Y por dentro había obrado en el patio hasta doce zahúrdas, una al lado de otra, de albergue a las hembras. Guardaba cada una cincuenta cochinas, criadoras fecundas con sus lechos terrizos; los machos quedábanse fuera.

De esta planicie, una pendiente se extiende hasta la desembocadura del barranco en el mar, y sin duda las piaras eran conducidas mañana y noche por esta pendiente para que bebieran en el barranco agua de la fuente Aretusa, porque no existe ninguna otra vertiente en los alrededores. Es cierto que esta pendiente, que al principio es poco pronunciada, se hace más empinada en los treinta y tres últimos metros de su extensión y desciende en un ángulo de treinta y seis grados, de manera que parece imposible que puercos gordos y, sobre todo, hembras preñadas, hayan podido descenderla y subirla dos veces por día. Pero, sin ninguna duda, en este sitio debió de existir en la antigüedad un camino largo y cómodo que descendía en zigzag. Con mucho esfuerzo encontré vestigios de ese camino, pero como no llevaba conmigo ningún instrumento para excavar, no pude llevar a cabo la excavación.
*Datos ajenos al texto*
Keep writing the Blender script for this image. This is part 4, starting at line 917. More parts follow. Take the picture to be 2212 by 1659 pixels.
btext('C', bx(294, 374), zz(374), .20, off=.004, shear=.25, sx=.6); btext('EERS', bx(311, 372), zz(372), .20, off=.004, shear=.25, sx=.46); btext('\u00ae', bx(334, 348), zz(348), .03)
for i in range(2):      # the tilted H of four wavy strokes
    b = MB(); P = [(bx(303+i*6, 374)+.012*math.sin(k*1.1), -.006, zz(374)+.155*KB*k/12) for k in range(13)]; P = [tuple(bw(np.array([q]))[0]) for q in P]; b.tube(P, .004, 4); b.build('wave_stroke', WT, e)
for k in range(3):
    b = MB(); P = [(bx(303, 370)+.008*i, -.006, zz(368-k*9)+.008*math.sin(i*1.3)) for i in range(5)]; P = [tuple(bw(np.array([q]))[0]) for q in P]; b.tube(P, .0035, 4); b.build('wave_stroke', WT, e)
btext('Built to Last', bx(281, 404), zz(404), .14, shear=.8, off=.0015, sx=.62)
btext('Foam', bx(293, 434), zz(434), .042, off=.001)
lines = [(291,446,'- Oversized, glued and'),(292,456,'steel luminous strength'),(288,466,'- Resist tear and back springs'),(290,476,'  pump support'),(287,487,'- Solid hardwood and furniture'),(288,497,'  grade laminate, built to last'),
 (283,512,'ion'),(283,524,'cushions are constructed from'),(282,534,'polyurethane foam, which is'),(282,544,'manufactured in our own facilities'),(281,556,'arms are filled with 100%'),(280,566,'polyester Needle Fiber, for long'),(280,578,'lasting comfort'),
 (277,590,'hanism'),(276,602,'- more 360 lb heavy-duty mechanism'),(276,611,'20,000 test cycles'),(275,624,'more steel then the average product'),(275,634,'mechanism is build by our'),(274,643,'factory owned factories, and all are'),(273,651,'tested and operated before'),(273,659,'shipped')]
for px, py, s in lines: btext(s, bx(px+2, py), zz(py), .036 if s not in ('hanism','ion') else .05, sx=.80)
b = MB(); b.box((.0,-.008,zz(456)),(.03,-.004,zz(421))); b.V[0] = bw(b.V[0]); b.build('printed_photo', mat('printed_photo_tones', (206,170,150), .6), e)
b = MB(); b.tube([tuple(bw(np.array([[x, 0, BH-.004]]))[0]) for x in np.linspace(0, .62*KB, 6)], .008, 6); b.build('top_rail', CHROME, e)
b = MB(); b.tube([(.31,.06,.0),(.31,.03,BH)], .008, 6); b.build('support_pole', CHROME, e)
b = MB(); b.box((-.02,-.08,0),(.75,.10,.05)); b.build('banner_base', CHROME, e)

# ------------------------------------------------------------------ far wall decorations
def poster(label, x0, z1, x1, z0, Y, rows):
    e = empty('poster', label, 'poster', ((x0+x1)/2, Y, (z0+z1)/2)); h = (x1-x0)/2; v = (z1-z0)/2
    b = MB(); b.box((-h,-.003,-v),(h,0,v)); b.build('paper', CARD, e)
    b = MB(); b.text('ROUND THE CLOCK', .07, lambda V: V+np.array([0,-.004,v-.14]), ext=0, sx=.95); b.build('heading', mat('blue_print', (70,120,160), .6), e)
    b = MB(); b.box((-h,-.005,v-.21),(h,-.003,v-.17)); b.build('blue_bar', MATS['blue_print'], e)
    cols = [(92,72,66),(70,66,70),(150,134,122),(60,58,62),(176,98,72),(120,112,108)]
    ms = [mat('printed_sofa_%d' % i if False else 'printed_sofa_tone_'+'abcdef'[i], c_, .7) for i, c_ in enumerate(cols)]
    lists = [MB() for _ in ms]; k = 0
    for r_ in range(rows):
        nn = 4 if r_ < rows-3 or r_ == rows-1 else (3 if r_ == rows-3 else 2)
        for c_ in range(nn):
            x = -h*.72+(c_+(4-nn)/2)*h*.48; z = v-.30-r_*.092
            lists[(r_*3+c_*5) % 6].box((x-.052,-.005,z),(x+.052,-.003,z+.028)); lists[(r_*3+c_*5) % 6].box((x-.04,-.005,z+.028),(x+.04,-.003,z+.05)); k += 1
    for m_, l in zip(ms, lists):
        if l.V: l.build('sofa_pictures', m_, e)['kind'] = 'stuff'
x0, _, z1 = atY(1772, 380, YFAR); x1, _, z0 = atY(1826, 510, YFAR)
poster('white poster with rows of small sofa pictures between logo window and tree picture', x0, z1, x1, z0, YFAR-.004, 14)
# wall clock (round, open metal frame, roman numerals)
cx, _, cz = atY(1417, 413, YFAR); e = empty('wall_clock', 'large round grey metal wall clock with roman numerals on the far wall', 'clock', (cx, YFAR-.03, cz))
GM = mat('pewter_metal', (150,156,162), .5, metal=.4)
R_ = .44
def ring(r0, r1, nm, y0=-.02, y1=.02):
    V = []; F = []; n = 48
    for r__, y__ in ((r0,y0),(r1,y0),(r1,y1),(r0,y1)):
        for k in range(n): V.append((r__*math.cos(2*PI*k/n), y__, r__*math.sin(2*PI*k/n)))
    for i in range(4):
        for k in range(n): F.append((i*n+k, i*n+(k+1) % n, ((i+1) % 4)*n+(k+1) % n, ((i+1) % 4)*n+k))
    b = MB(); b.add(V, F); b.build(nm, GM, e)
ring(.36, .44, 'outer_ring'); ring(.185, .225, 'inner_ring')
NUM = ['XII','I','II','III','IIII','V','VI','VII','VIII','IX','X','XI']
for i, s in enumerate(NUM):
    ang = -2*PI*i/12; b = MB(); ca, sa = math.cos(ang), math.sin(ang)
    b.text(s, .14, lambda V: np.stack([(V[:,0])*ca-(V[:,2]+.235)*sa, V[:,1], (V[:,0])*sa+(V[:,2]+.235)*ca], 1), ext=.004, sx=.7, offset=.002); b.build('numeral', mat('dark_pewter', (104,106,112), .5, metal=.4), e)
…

Las piaras de Eumeo se nutrían con bellotas (Odisea, XIII, 409); Ítaca tenía entonces gran abundancia de robles, pero este árbol ha desaparecido totalmente de la isla.

El único árbol que hoy en día crece en Ítaca es el olivo; pero una peste se declaró hace dos años y, hasta el presente, todos los esfuerzos para encontrarle remedio no han tenido éxito. La corteza y las hojas del olivo enfermo se tornan negruzcas y producen un olor fétido; el árbol sigue floreciendo pero sus escasos frutos son débiles y caen antes de madurar. Hasta el presente el mal se limitaba a una cierta cantidad de árboles, y se cree que no es contagioso; sin embargo, el número de árboles contaminados va en aumento.

La peste de las uvas está de igual modo lejos de ser extirpada; se la remedia aplicándole azufre; pero el mal reaparece por todos lados donde se lo descuida: si, por ejemplo, uno aplica azufre a todos los racimos de una planta y omite sólo uno, el mal se manifiesta inevitable sobre este único racimo.